::: Material

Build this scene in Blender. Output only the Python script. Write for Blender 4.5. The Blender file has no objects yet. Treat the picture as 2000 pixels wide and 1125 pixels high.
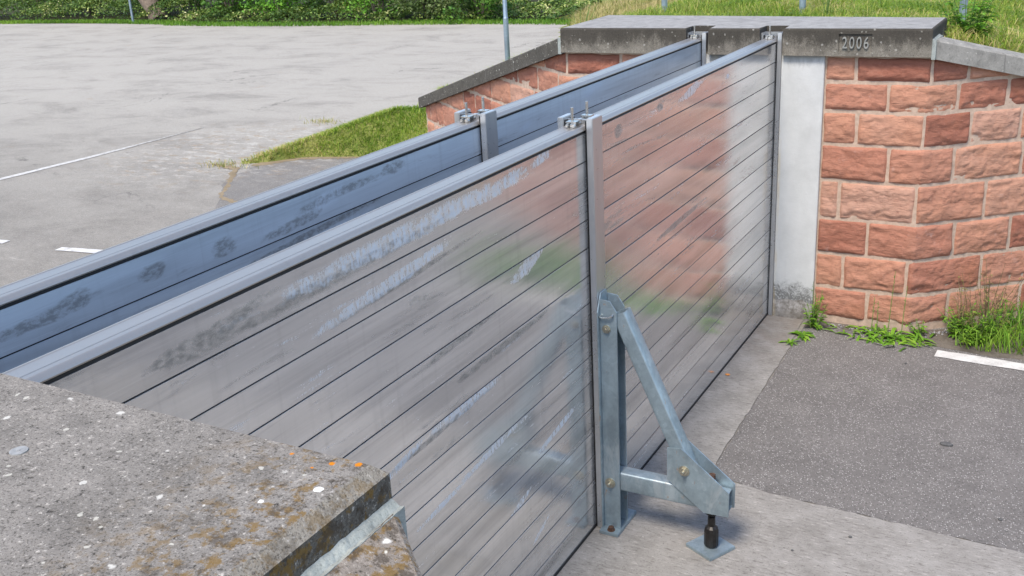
import bpy, bmesh, math, random
import numpy as np
from mathutils import Vector, Matrix, noise

random.seed(7)
rng = np.random.default_rng(11)
SC = bpy.context.scene
COL = SC.collection
rad = math.radians

# ------------------------------------------------------------------ helpers
class MB:
    """collects shapes in world coordinates; build() links them as ONE mesh object"""
    def __init__(self):
        self.bm = bmesh.new()
    def _bev(self, geom, bevel, seg=2):
        if bevel:
            es = list({e for f in geom for e in f.edges})
            bmesh.ops.bevel(self.bm, geom=es, offset=bevel, segments=seg, affect='EDGES', clamp_overlap=True)
    def box(self, x0, x1, y0, y1, z0, z1, bevel=0.0, M=None, seg=2):
        vs = [self.bm.verts.new((x, y, z)) for x in (x0, x1) for y in (y0, y1) for z in (z0, z1)]
        idx = [(0, 1, 3, 2), (4, 6, 7, 5), (0, 4, 5, 1), (2, 3, 7, 6), (0, 2, 6, 4), (1, 5, 7, 3)]
        fs = [self.bm.faces.new([vs[i] for i in q]) for q in idx]
        if M is not None:
            for v in vs: v.co = M @ v.co
        self._bev(fs, bevel, seg)
        return self
    def prism(self, pts, axis, a0, a1, bevel=0.0, seg=2):
        """polygon pts (2-D) extruded along axis between a0 and a1"""
        def mk(p, a):
            if axis == 'x': return (a, p[0], p[1])
            if axis == 'y': return (p[0], a, p[1])
            return (p[0], p[1], a)
        A = [self.bm.verts.new(mk(p, a0)) for p in pts]
        B = [self.bm.verts.new(mk(p, a1)) for p in pts]
        n = len(pts)
        fs = [self.bm.faces.new(A), self.bm.faces.new(B[::-1])]
        for i in range(n):
            fs.append(self.bm.faces.new((A[i], B[i], B[(i + 1) % n], A[(i + 1) % n])))
        bmesh.ops.recalc_face_normals(self.bm, faces=fs)
        self._bev(fs, bevel, seg)
        return self
    def loft(self, rings, closed_ends=True):
        R = [[self.bm.verts.new(p) for p in r] for r in rings]
        n = len(R[0]); fs = []
        for a, b in zip(R[:-1], R[1:]):
            for i in range(n):
                fs.append(self.bm.faces.new((a[i], a[(i + 1) % n], b[(i + 1) % n], b[i])))
        if closed_ends:
            fs.append(self.bm.faces.new(R[0][::-1])); fs.append(self.bm.faces.new(R[-1]))
        bmesh.ops.recalc_face_normals(self.bm, faces=fs)
        return self
    def tube(self, pts, radii, n=12, phase=0.0):
        pts = [Vector(p) for p in pts]
        if not hasattr(radii, '__len__'): radii = [radii] * len(pts)
        rings = []
        ref = None
        for i, p in enumerate(pts):
            d = (pts[min(i + 1, len(pts) - 1)] - pts[max(i - 1, 0)]).normalized()
            if ref is None:
                ref = Vector((0, 0, 1)) if abs(d.z) < .9 else Vector((1, 0, 0))
            u = d.cross(ref).normalized(); w = u.cross(d).normalized(); ref = w
            rings.append([p + (u * math.cos(a) + w * math.sin(a)) * radii[i]
                          for a in (phase + 2 * math.pi * k / n for k in range(n))])
        return self.loft(rings)
    def build(self, name, mat, parent=None, smooth=False):
        me = bpy.data.meshes.new(name)
        if parent is not None:
            off = world_loc(parent)
            for v in self.bm.verts: v.co -= off
        self.bm.normal_update()
        self.bm.to_mesh(me); self.bm.free()
        me.materials.append(mat)
        if smooth:
            me.shade_smooth()
            try: me.set_sharp_from_angle(angle=rad(35))
            except Exception: pass
        return link(name, me, parent)

def world_loc(o):
    v = Vector((0, 0, 0))
    while o is not None:
        v += o.location; o = o.parent
    return v
def link(name, me, parent=None):
    o = bpy.data.objects.new(name, me); COL.objects.link(o)
    if parent is not None: o.parent = parent
    return o
def tag(o, label, cat, group=None, kind=None):
    o['label'] = label; o['category'] = cat
    if group: o['group'] = group
    if kind: o['kind'] = kind
    return o
def thing(name, loc, label, cat, group=None):
    o = bpy.data.objects.new(name, None); COL.objects.link(o); o.location = loc
    o.empty_display_size = .1
    return tag(o, label, cat, group)
def struct(o, kind='structure'):
    o['kind'] = kind; return o

def np_mesh(name, V, loops, totals, mat, tone=None, smooth=False, parent=None):
    V = np.asarray(V, np.float32)
    if parent is not None: V = V - np.array(world_loc(parent), np.float32)
    me = bpy.data.meshes.new(name)
    me.vertices.add(len(V)); me.vertices.foreach_set('co', V.ravel())
    loops = np.asarray(loops, np.int32); totals = np.asarray(totals, np.int32)
    me.loops.add(len(loops)); me.loops.foreach_set('vertex_index', loops)
    me.polygons.add(len(totals))
    me.polygons.foreach_set('loop_start', np.concatenate([[0], np.cumsum(totals)[:-1]]).astype(np.int32))
    me.polygons.foreach_set('loop_total', totals)
    if tone is not None:
        at = me.attributes.new('tone', 'FLOAT', 'POINT'); at.data.foreach_set('value', np.asarray(tone, np.float32))
    me.materials.append(mat)
    me.update(calc_edges=True); me.validate()
    if smooth: me.shade_smooth()
    return link(name, me, parent)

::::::

Leave out the pictures and restate, word for word, the lines from the top of the data through the line containing "rad = math.radians", both included.

Build this scene in Blender. Output only the Python script. Write for Blender 4.5. The Blender file has no objects yet. Treat the picture as 2000 pixels wide and 1125 pixels high.
import bpy, bmesh, math, random
import numpy as np
from mathutils import Vector, Matrix, noise

random.seed(7)
rng = np.random.default_rng(11)
SC = bpy.context.scene
COL = SC.collection
rad = math.radians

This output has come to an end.